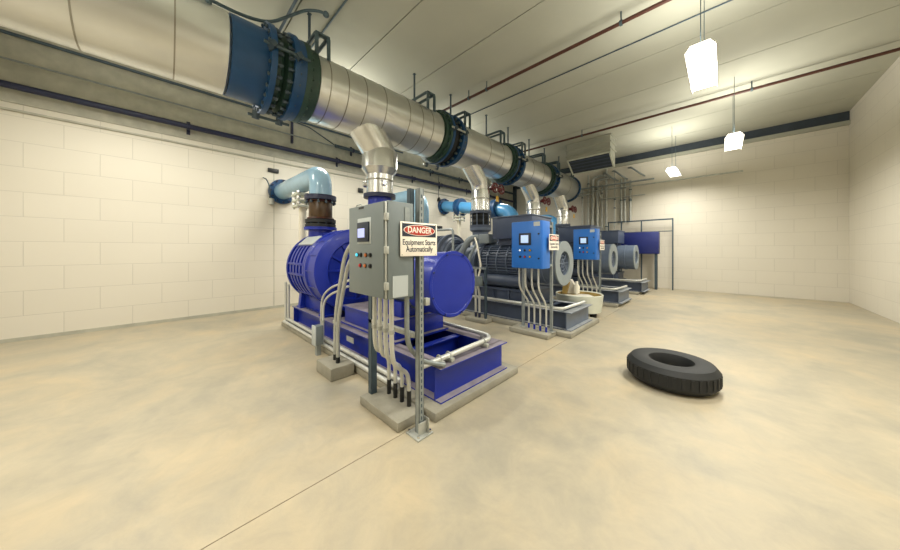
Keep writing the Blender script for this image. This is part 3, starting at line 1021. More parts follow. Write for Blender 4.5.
inlet(-5.72, 2.2, 2.98, 0.205, 1.948, 'pale blue inlet elbow with brown sleeve on the bright blue blower', col='pipe_pale')
inlet(-6.5, 5.45, 3.14, 0.23, 2.2, 'pale blue inlet elbow showing behind the grey cabinet post', col='pipe_pale', sleeve=False)
inlet(-4.95, 8.15, 2.80, 0.215, 1.9, 'long light blue inlet pipe with bolted flanges, left of the second drop pipe', fl_x=(-7.45, -5.75), sleeve=False, bend=0.6, dz=0.5)
inlet(-5.3, 12.3, 2.9, 0.215, 1.9, 'farthest light blue inlet pipe behind the last drop pipe', fl_x=(-7.45,), sleeve=False)
MB_nb = MB().cyl((-6.5, 5.45, 1.80), (-6.5, 5.45, 2.2), 0.23, 28)
tag(MB_nb.build('inlet_neck', 'slate_dark'), 'dark neck under the pale blue elbow of the second blower', 'pipe')


def stand(x, y, z, label):
    t = thing('pipe_stand', (x, y, 0), label, 'pipe support', 'white pipe stands')
    MB().cyl((x, y, 0.0), (x, y, z - 0.42), 0.075, 20).build('post', 'white', t)
    MB().b2(x - 0.14, x + 0.14, y - 0.14, y + 0.14, 0, 0.02).build('base_plate', 'galv', t)
    b = MB()
    for zz in (-0.42, -0.30, -0.17):
        b.b2(x - 0.19, x + 0.19, y - 0.17, y + 0.17, z + zz, z + zz + 0.04, 0.004)
    b.build('adjusting_plates', 'offwhite', t)
    for sx in (-1, 1):
        for sy in (-1, 1):
            r = MB().cyl((x + sx * 0.15, y + sy * 0.13, z - 0.46), (x + sx * 0.15, y + sy * 0.13, z - 0.10), 0.024, 8).build('threaded_rod', 'chrome', t)
            for zz in (-0.36, -0.24, -0.12):
                MB().cyl((x + sx * 0.15, y + sy * 0.13, z + zz), (x + sx * 0.15, y + sy * 0.13, z + zz + 0.045), 0.045, 6).build('nut', 'chrome', r)
    MB().b2(x - 0.12, x + 0.12, y - 0.16, y + 0.16, z - 0.14, z - 0.10, 0.01).build('saddle', 'offwhite', t)
    return t


stand(-6.75, 2.2, 2.87, 'white pipe stand with threaded adjusters under the pale blue elbow')
stand(-7.42, 8.15, 3.08, 'white pipe stand with threaded adjusters under the long light blue pipe')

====

#### [Written exercise]
Make an exact copy of the data, leaving its pictures out.

#### [Correct output]
Keep writing the Blender script for this image. This is part 3, starting at line 1021. More parts follow. Write for Blender 4.5.
inlet(-5.72, 2.2, 2.98, 0.205, 1.948, 'pale blue inlet elbow with brown sleeve on the bright blue blower', col='pipe_pale')
inlet(-6.5, 5.45, 3.14, 0.23, 2.2, 'pale blue inlet elbow showing behind the grey cabinet post', col='pipe_pale', sleeve=False)
inlet(-4.95, 8.15, 2.80, 0.215, 1.9, 'long light blue inlet pipe with bolted flanges, left of the second drop pipe', fl_x=(-7.45, -5.75), sleeve=False, bend=0.6, dz=0.5)
inlet(-5.3, 12.3, 2.9, 0.215, 1.9, 'farthest light blue inlet pipe behind the last drop pipe', fl_x=(-7.45,), sleeve=False)
MB_nb = MB().cyl((-6.5, 5.45, 1.80), (-6.5, 5.45, 2.2), 0.23, 28)
tag(MB_nb.build('inlet_neck', 'slate_dark'), 'dark neck under the pale blue elbow of the second blower', 'pipe')


def stand(x, y, z, label):
    t = thing('pipe_stand', (x, y, 0), label, 'pipe support', 'white pipe stands')
    MB().cyl((x, y, 0.0), (x, y, z - 0.42), 0.075, 20).build('post', 'white', t)
    MB().b2(x - 0.14, x + 0.14, y - 0.14, y + 0.14, 0, 0.02).build('base_plate', 'galv', t)
    b = MB()
    for zz in (-0.42, -0.30, -0.17):
        b.b2(x - 0.19, x + 0.19, y - 0.17, y + 0.17, z + zz, z + zz + 0.04, 0.004)
    b.build('adjusting_plates', 'offwhite', t)
    for sx in (-1, 1):
        for sy in (-1, 1):
            r = MB().cyl((x + sx * 0.15, y + sy * 0.13, z - 0.46), (x + sx * 0.15, y + sy * 0.13, z - 0.10), 0.024, 8).build('threaded_rod', 'chrome', t)
            for zz in (-0.36, -0.24, -0.12):
                MB().cyl((x + sx * 0.15, y + sy * 0.13, z + zz), (x + sx * 0.15, y + sy * 0.13, z + zz + 0.045), 0.045, 6).build('nut', 'chrome', r)
    MB().b2(x - 0.12, x + 0.12, y - 0.16, y + 0.16, z - 0.14, z - 0.10, 0.01).build('saddle', 'offwhite', t)
    return t


stand(-6.75, 2.2, 2.87, 'white pipe stand with threaded adjusters under the pale blue elbow')
stand(-7.42, 8.15, 3.08, 'white pipe stand with threaded adjusters under the long light blue pipe')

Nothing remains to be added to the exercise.